◆ Given task
Quote all lines below exactly. Images stay out.

◆ Material
──────────────────────────────

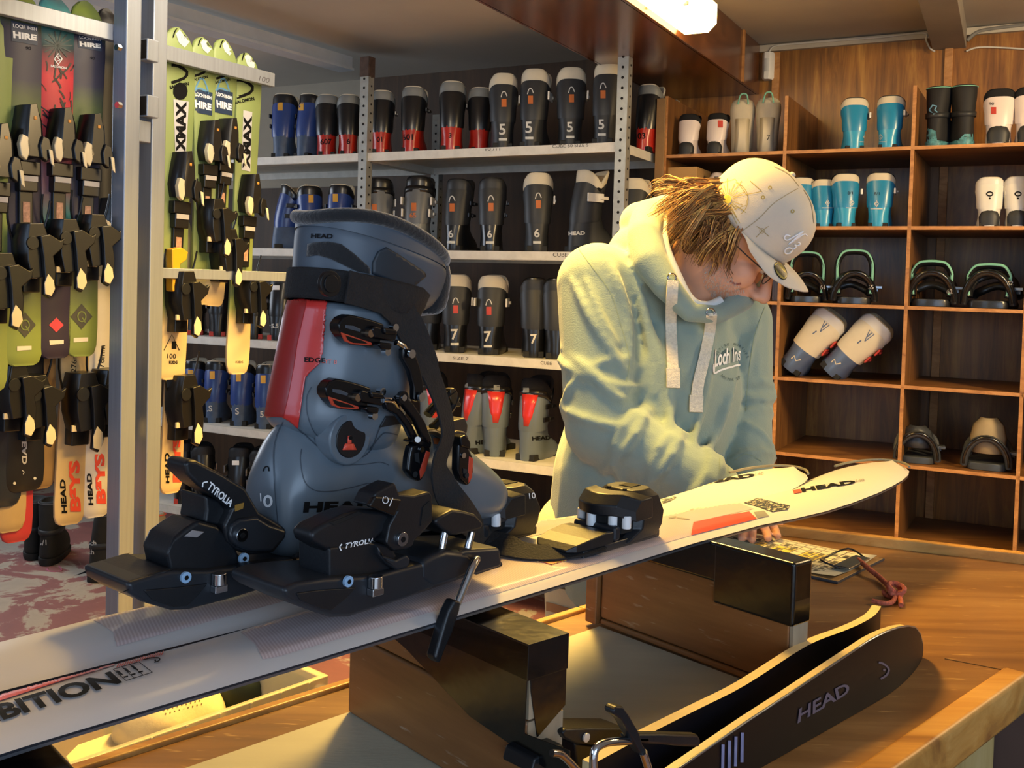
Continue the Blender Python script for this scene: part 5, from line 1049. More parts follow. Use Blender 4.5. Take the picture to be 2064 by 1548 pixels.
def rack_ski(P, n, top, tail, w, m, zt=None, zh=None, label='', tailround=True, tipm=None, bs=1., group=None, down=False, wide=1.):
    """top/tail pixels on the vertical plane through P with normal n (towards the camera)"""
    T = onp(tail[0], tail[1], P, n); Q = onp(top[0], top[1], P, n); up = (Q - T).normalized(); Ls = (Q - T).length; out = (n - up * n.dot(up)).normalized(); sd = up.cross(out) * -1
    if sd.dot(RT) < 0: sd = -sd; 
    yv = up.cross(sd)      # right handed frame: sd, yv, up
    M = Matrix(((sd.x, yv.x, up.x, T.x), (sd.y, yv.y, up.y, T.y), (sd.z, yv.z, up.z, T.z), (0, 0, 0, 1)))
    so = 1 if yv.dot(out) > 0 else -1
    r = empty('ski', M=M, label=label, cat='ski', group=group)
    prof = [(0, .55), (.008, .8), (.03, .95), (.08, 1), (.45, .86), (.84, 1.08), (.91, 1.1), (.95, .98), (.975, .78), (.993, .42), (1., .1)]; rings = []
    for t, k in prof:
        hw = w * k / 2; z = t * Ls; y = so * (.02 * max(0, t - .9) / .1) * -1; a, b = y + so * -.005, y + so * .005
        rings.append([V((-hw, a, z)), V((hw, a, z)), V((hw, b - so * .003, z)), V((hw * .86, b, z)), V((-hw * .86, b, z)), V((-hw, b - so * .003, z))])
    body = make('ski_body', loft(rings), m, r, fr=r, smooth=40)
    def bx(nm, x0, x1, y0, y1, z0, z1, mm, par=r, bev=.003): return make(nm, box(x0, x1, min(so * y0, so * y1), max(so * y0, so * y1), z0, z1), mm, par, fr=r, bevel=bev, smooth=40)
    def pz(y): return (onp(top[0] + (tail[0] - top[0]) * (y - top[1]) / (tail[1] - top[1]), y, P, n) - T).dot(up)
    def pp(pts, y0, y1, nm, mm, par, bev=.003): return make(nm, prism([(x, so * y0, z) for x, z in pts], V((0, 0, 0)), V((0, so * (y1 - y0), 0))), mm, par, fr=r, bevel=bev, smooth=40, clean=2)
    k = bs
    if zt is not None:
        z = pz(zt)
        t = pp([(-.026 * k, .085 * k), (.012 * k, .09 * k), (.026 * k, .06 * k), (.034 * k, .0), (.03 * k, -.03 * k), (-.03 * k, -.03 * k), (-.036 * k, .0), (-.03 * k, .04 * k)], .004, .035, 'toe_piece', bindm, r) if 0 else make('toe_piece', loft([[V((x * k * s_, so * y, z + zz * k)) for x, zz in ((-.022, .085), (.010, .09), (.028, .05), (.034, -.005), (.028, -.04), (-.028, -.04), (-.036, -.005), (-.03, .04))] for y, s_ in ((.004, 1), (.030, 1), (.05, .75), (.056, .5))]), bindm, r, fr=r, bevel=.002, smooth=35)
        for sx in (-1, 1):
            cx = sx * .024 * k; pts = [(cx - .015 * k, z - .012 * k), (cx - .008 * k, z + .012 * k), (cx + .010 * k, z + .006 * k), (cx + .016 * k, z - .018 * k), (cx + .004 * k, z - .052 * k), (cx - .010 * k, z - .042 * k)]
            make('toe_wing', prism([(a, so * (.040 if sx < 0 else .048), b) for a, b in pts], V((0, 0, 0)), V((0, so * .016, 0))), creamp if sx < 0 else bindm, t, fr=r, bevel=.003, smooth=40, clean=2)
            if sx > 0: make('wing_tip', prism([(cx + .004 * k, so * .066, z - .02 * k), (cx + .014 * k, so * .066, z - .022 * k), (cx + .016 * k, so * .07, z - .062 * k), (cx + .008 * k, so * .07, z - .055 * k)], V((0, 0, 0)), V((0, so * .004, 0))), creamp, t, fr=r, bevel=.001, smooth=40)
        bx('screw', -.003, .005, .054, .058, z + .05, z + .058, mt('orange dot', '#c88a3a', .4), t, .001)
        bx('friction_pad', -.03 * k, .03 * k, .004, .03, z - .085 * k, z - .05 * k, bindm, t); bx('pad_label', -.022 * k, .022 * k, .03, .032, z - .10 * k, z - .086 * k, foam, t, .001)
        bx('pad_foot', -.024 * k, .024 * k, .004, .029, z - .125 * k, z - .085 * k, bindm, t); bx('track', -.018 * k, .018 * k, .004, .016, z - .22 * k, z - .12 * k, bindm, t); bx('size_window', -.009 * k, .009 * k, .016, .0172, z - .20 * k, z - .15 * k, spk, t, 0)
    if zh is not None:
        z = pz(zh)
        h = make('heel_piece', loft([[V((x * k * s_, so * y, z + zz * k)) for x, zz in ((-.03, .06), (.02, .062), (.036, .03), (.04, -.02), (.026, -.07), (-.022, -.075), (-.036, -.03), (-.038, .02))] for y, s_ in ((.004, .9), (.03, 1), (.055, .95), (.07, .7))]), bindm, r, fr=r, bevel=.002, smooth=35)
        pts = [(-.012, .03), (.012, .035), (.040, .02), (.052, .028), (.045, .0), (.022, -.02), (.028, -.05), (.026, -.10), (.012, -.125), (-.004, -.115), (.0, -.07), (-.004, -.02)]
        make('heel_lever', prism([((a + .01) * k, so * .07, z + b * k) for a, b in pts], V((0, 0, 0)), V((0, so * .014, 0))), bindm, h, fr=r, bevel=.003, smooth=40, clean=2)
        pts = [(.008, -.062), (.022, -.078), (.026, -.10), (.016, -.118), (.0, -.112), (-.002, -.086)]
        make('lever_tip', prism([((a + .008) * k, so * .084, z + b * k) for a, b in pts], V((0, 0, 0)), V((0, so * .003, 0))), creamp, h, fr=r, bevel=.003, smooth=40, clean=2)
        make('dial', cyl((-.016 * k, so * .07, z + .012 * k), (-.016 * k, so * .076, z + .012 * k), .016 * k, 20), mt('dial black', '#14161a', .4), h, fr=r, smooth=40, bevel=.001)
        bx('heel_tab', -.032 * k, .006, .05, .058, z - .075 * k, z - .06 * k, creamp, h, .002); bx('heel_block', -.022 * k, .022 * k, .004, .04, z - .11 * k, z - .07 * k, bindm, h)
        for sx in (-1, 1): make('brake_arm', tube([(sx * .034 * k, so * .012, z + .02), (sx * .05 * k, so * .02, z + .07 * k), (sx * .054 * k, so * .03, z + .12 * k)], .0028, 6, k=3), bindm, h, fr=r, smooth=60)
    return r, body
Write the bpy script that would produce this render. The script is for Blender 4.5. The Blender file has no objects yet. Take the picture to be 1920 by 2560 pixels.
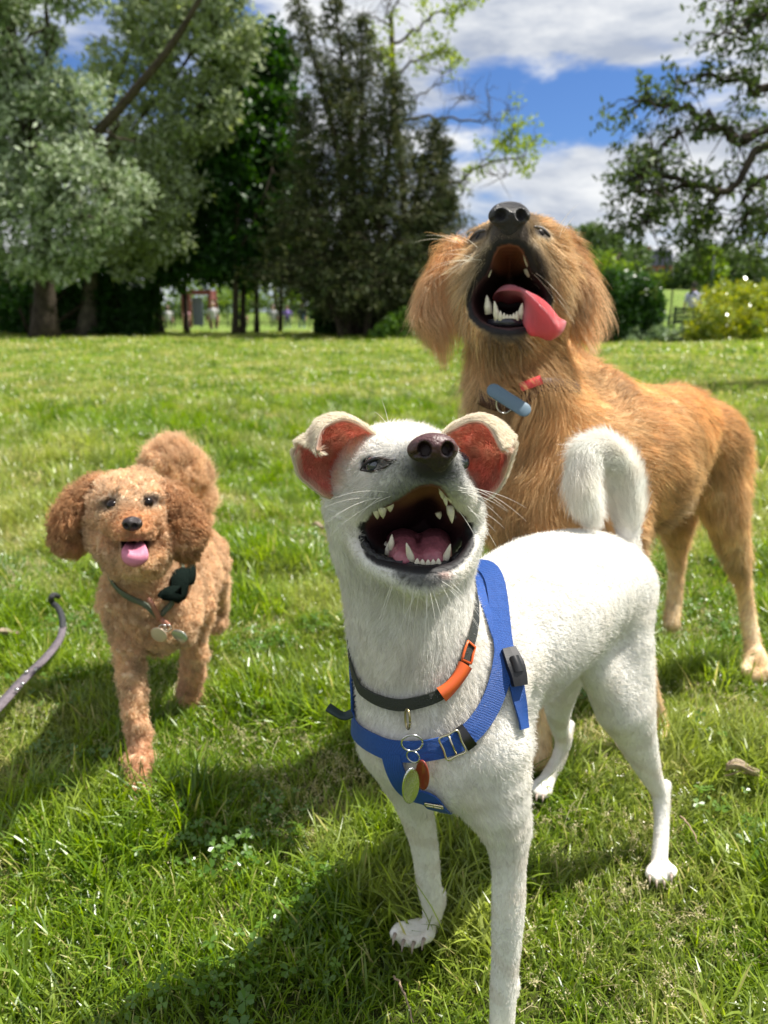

──────────────────────────────

◆ Expected output
Continue the Blender Python script for this scene: part 5, from line 1049. More parts follow. Use Blender 4.5. Take the picture to be 2064 by 1548 pixels.
def rack_ski(P, n, top, tail, w, m, zt=None, zh=None, label='', tailround=True, tipm=None, bs=1., group=None, down=False, wide=1.):
    """top/tail pixels on the vertical plane through P with normal n (towards the camera)"""
    T = onp(tail[0], tail[1], P, n); Q = onp(top[0], top[1], P, n); up = (Q - T).normalized(); Ls = (Q - T).length; out = (n - up * n.dot(up)).normalized(); sd = up.cross(out) * -1
    if sd.dot(RT) < 0: sd = -sd; 
    yv = up.cross(sd)      # right handed frame: sd, yv, up
    M = Matrix(((sd.x, yv.x, up.x, T.x), (sd.y, yv.y, up.y, T.y), (sd.z, yv.z, up.z, T.z), (0, 0, 0, 1)))
    so = 1 if yv.dot(out) > 0 else -1
    r = empty('ski', M=M, label=label, cat='ski', group=group)
    prof = [(0, .55), (.008, .8), (.03, .95), (.08, 1), (.45, .86), (.84, 1.08), (.91, 1.1), (.95, .98), (.975, .78), (.993, .42), (1., .1)]; rings = []
    for t, k in prof:
        hw = w * k / 2; z = t * Ls; y = so * (.02 * max(0, t - .9) / .1) * -1; a, b = y + so * -.005, y + so * .005
        rings.append([V((-hw, a, z)), V((hw, a, z)), V((hw, b - so * .003, z)), V((hw * .86, b, z)), V((-hw * .86, b, z)), V((-hw, b - so * .003, z))])
    body = make('ski_body', loft(rings), m, r, fr=r, smooth=40)
    def bx(nm, x0, x1, y0, y1, z0, z1, mm, par=r, bev=.003): return make(nm, box(x0, x1, min(so * y0, so * y1), max(so * y0, so * y1), z0, z1), mm, par, fr=r, bevel=bev, smooth=40)
    def pz(y): return (onp(top[0] + (tail[0] - top[0]) * (y - top[1]) / (tail[1] - top[1]), y, P, n) - T).dot(up)
    def pp(pts, y0, y1, nm, mm, par, bev=.003): return make(nm, prism([(x, so * y0, z) for x, z in pts], V((0, 0, 0)), V((0, so * (y1 - y0), 0))), mm, par, fr=r, bevel=bev, smooth=40, clean=2)
    k = bs
    if zt is not None:
        z = pz(zt)
        t = pp([(-.026 * k, .085 * k), (.012 * k, .09 * k), (.026 * k, .06 * k), (.034 * k, .0), (.03 * k, -.03 * k), (-.03 * k, -.03 * k), (-.036 * k, .0), (-.03 * k, .04 * k)], .004, .035, 'toe_piece', bindm, r) if 0 else make('toe_piece', loft([[V((x * k * s_, so * y, z + zz * k)) for x, zz in ((-.022, .085), (.010, .09), (.028, .05), (.034, -.005), (.028, -.04), (-.028, -.04), (-.036, -.005), (-.03, .04))] for y, s_ in ((.004, 1), (.030, 1), (.05, .75), (.056, .5))]), bindm, r, fr=r, bevel=.002, smooth=35)
        for sx in (-1, 1):
            cx = sx * .024 * k; pts = [(cx - .015 * k, z - .012 * k), (cx - .008 * k, z + .012 * k), (cx + .010 * k, z + .006 * k), (cx + .016 * k, z - .018 * k), (cx + .004 * k, z - .052 * k), (cx - .010 * k, z - .042 * k)]
            make('toe_wing', prism([(a, so * (.040 if sx < 0 else .048), b) for a, b in pts], V((0, 0, 0)), V((0, so * .016, 0))), creamp if sx < 0 else bindm, t, fr=r, bevel=.003, smooth=40, clean=2)
            if sx > 0: make('wing_tip', prism([(cx + .004 * k, so * .066, z - .02 * k), (cx + .014 * k, so * .066, z - .022 * k), (cx + .016 * k, so * .07, z - .062 * k), (cx + .008 * k, so * .07, z - .055 * k)], V((0, 0, 0)), V((0, so * .004, 0))), creamp, t, fr=r, bevel=.001, smooth=40)
        bx('screw', -.003, .005, .054, .058, z + .05, z + .058, mt('orange dot', '#c88a3a', .4), t, .001)
        bx('friction_pad', -.03 * k, .03 * k, .004, .03, z - .085 * k, z - .05 * k, bindm, t); bx('pad_label', -.022 * k, .022 * k, .03, .032, z - .10 * k, z - .086 * k, foam, t, .001)
        bx('pad_foot', -.024 * k, .024 * k, .004, .029, z - .125 * k, z - .085 * k, bindm, t); bx('track', -.018 * k, .018 * k, .004, .016, z - .22 * k, z - .12 * k, bindm, t); bx('size_window', -.009 * k, .009 * k, .016, .0172, z - .20 * k, z - .15 * k, spk, t, 0)
    if zh is not None:
        z = pz(zh)
        h = make('heel_piece', loft([[V((x * k * s_, so * y, z + zz * k)) for x, zz in ((-.03, .06), (.02, .062), (.036, .03), (.04, -.02), (.026, -.07), (-.022, -.075), (-.036, -.03), (-.038, .02))] for y, s_ in ((.004, .9), (.03, 1), (.055, .95), (.07, .7))]), bindm, r, fr=r, bevel=.002, smooth=35)
        pts = [(-.012, .03), (.012, .035), (.040, .02), (.052, .028), (.045, .0), (.022, -.02), (.028, -.05), (.026, -.10), (.012, -.125), (-.004, -.115), (.0, -.07), (-.004, -.02)]
        make('heel_lever', prism([((a + .01) * k, so * .07, z + b * k) for a, b in pts], V((0, 0, 0)), V((0, so * .014, 0))), bindm, h, fr=r, bevel=.003, smooth=40, clean=2)
        pts = [(.008, -.062), (.022, -.078), (.026, -.10), (.016, -.118), (.0, -.112), (-.002, -.086)]
        make('lever_tip', prism([((a + .008) * k, so * .084, z + b * k) for a, b in pts], V((0, 0, 0)), V((0, so * .003, 0))), creamp, h, fr=r, bevel=.003, smooth=40, clean=2)
        make('dial', cyl((-.016 * k, so * .07, z + .012 * k), (-.016 * k, so * .076, z + .012 * k), .016 * k, 20), mt('dial black', '#14161a', .4), h, fr=r, smooth=40, bevel=.001)
        bx('heel_tab', -.032 * k, .006, .05, .058, z - .075 * k, z - .06 * k, creamp, h, .002); bx('heel_block', -.022 * k, .022 * k, .004, .04, z - .11 * k, z - .07 * k, bindm, h)
        for sx in (-1, 1): make('brake_arm', tube([(sx * .034 * k, so * .012, z + .02), (sx * .05 * k, so * .02, z + .07 * k), (sx * .054 * k, so * .03, z + .12 * k)], .0028, 6, k=3), bindm, h, fr=r, smooth=60)
    return r, body
Write the bpy script that would produce this render. The script is for Blender 4.5. The Blender file has no objects yet. Take the picture to be 1920 by 2560 pixels.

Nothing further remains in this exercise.